Collect every line that includes the string "scene".
►
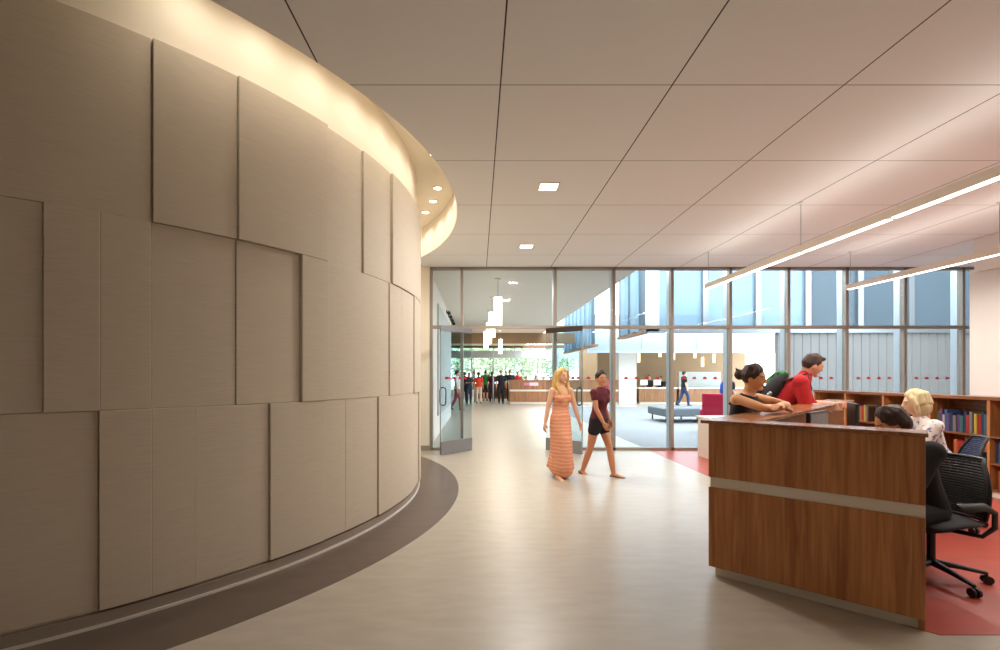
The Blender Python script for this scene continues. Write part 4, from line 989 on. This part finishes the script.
# ------------------------------------------------------------------ light fittings
def linear(x, y0, y1, h, lab, wires):
    t = thing('linear_pendant', lab, 'pendant light', (x, (y0 + y1) / 2, h), 'white linear pendants under the ceiling')
    hs = MB(); hs.box(x - .038, x + .038, y0, y1, h - .035, h + .05); hs.build('housing', M['housing'], t, bevel=.004)
    y = y1
    while y > y0 + .2:
        MB().box(x - .03, x + .03, max(y - 1.215, y0 + .02), y - .02, h - .041, h - .034).build('diffuser', M['lens'], t); y -= 1.25
    for wy in wires:
        MB().cyl((x, wy, h + .05), .004, CEIL - h - .05, 8).build('cable', M['steel'], t)
        MB().cyl((x, wy, CEIL - .02), .03, .02, 16).build('canopy', M['trimring'], t)
LX = [(4.05, 2.3, 8.36, 3.06, 'nearer and longer white linear pendant running towards the upper right corner', (8.3, 5.92, 3.5)),
      (6.52, 2.3, 8.32, 3.04, 'white linear pendant further right, its end in front of the right glass panes', (8.26, 5.9, 3.5))]
for a in LX: linear(*a)
def area(name, loc, rot, sx, sy, power, col, spread=PI):
    l = bpy.data.lights.new(name, 'AREA'); l.shape = 'RECTANGLE'; l.size = sx; l.size_y = sy; l.energy = power; l.color = col; l.spread = spread
    o = bpy.data.objects.new(name, l); C.objects.link(o); o.location = loc; o.rotation_euler = rot; return o
WARM = (1.0, .95, .89)
for x, y0, y1, h, *_ in LX:
    area('pendant_uplight', (x, (y0 + y1) / 2, h + .056), (PI, 0, 0), .05, y1 - y0, 6, WARM)
    area('pendant_downlight', (x, (y0 + y1) / 2, h - .045), (0, 0, 0), .05, y1 - y0, 76, WARM)
def sqlight(x, y, lab, power):
    t = thing('recessed_light', lab, 'ceiling light', (x, y, CEIL), 'square recessed ceiling lights')
    fr = MB()
    for (a, b_, c, d_) in ((-.115, .115, -.115, -.1), (-.115, .115, .1, .115), (-.115, -.1, -.1, .1), (.1, .115, -.1, .1)): fr.box(x + a, x + b_, y + c, y + d_, CEIL - .008, CEIL)
    fr.build('trim_frame', M['trimring'], t)
    MB().box(x - .1, x + .1, y - .1, y + .1, CEIL - .004, CEIL).build('diffuser', M['lens'], t)
    area('recessed_lamp', (x, y, CEIL - .012), (0, 0, 0), .19, .19, power, WARM)
sqlight(.81, 5.42, 'larger-looking square recessed ceiling light nearer the camera', 45)
sqlight(.81, 7.92, 'square recessed ceiling light nearer the glass wall', 50)
for i in range(17):
    th = -42.25 + 6.45 * i
    if i == 7: continue
    rr_ = math.radians(th); x, y = CC[0] + 4.61 * math.cos(rr_), CC[1] + 4.61 * math.sin(rr_)
    if 2 < th < 24:
        k = round((22.2 - th) / 6.45)
        lab = ['round cove downlight furthest back beside the curved wall edge', 'round cove downlight, middle one of the three in the curved recess', 'round cove downlight nearest the camera of the three in the curved recess'][max(0, min(2, k))]
    else: lab = 'round downlight hidden in the ceiling recess above the curved wall'
    t = thing('cove_downlight', lab, 'ceiling light', (x, y, COVE), 'round downlights in the cove above the curved wall')
    mb = MB(); mb.arc((x, y), .055, .075, 0, 360, COVE - .008, COVE, 24); mb.build('trim_ring', M['trimring'], t)
    MB().cyl((x, y, COVE - .004), .055, .004, 20).build('lamp_face', M['lens'], t)
    l = bpy.data.lights.new('cove_spot', 'SPOT'); l.energy = 8; l.spot_size = math.radians(160); l.spot_blend = .9; l.color = (1.0, .93, .82); l.shadow_soft_size = .04
    o = bpy.data.objects.new('cove_spot', l); C.objects.link(o); o.location = (x, y, COVE - .02); o.rotation_euler = (0, 0, 0)
# drum pendants
def tube_pendant(x, y, z0, z1, r_, lab, m, ceil, power=0):
    t = thing('tube_pendant', lab, 'pendant light', (x, y, z0), 'glowing cylinder pendants beyond the glass')
    MB().cyl((x, y, z0), r_, z1 - z0, 20).build('shade', m, t, smooth=False)
    MB().cyl((x, y, z1), r_ * .5, .03, 16).build('cap', M['steel'], t)
    MB().cyl((x, y, z1 + .03), .006, ceil - z1 - .05, 6).build('cable', M['steel'], t)
    MB().cyl((x, y, ceil - .03), .07, .03, 16).build('canopy', M['trimring'], t)
for i, (px, y, lab) in enumerate([(498, 10.54, 'tallest glowing cylinder pendant just beyond the glass doors'), (492, 13.0, 'second glowing cylinder pendant in the row beyond the doors'),
        (489, 15.6, 'third glowing cylinder pendant in the row beyond the doors'), (486, 18.6, 'fourth glowing cylinder pendant in the row beyond the doors'), (500.5, 22.6, 'glowing cylinder pendant above the person in black by the far desk')]):
    tube_pendant((px - CX0) / F * y, y, 2.55, 3.24, .09, lab, M['lampglass'], CEIL)
tube_pendant((547.5 - CX0) / F * 21, 21, 2.2, 2.58, .06, 'small glowing pendant above the far desk near the right door leaf', M['lampglass'], CEIL)
for px, y, z0, z1, lab in ((638.7, 26.5, 2.25, 2.95, 'slim glowing pendant beside the white pillar'), (660, 27.5, 2.6, 2.95, 'short glowing pendant above the staff in black'), (673.5, 28, 2.45, 2.85, 'slim glowing pendant hidden partly by a glass wall post'),
        (695, 26.5, 2.5, 2.95, 'glowing pendant above the walking person in jeans'), (702.5, 28, 2.05, 2.6, 'lower glowing pendant right of the person in jeans'), (714, 28.5, 2.3, 2.8, 'glowing pendant above the pale partition screen'), (748, 26.5, 2.4, 2.95, 'glowing pendant above the head of the leaning woman')):
    tube_pendant((px - CX0) / F * y, y, z0, z1, .075, lab, M['warmlamp'], 3.35)
area('reading_room_lamp', (11.5, 27.4, 3.33), (0, 0, 0), 9, 4, 40, WARM)
area('passage_lamp', (1.0, 17, CEIL - .02), (0, 0, 0), .2, 12, 90, (1, .93, .84))
for i, y in enumerate((17.9, 18.6, 19.3)): pass
for i in range(4):
    y = 14.9 + i * 1.0; ordn = ['nearest', 'second', 'third', 'farthest'][i]
    t = thing('wall_spotlight', f'small black spotlight high on the passage wall, {ordn} of four', 'spotlight', (-1.0, y, 3.45), 'black spotlights on the passage wall')
    MB().box(-1.0, -.97, y - .05, y + .05, 3.46, 3.56).build('bracket', M['black'], t); MB().tube([(-.94, y, 3.52), (-.90, y, 3.42)], [.05, .06], n=12, round_=False).build('lamp_head', M['black'], t)

# ------------------------------------------------------------------ sky, camera, colour
w = bpy.data.worlds.new('sky'); bpy.context.scene.world = w; w.use_nodes = True
bg = w.node_tree.nodes['Background']; bg.inputs[0].default_value = (.91, .965, 1.0, 1); bg.inputs[1].default_value = 5.6
cam = bpy.data.cameras.new('camera'); co = bpy.data.objects.new('camera', cam); C.objects.link(co)
cam.sensor_fit = 'HORIZONTAL'; cam.sensor_width = 36; cam.lens = F / 1000 * 36
cam.shift_x = (500 - CX0) / 1000; cam.shift_y = (CY0 - 325) / 1000
cam.clip_start = .05; cam.clip_end = 300
co.location = (0, 0, EYE); co.rotation_euler = (PI / 2, 0, 0)
sc = bpy.context.scene; sc.camera = co
sc.view_settings.view_transform = 'Standard'; sc.view_settings.look = 'None'; sc.view_settings.gamma = 1; sc.view_settings.exposure = 0.62
sc.view_settings.use_curve_mapping = False
sc.cycles.use_denoising = True; sc.cycles.max_bounces = 10; sc.cycles.transparent_max_bounces = 24; sc.cycles.sample_clamp_indirect = 8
◄
- _Task result_
The Blender Python script for this scene continues. Write part 4, from line 989 on. This part finishes the script.
w = bpy.data.worlds.new('sky'); bpy.context.scene.world = w; w.use_nodes = True
sc = bpy.context.scene; sc.camera = co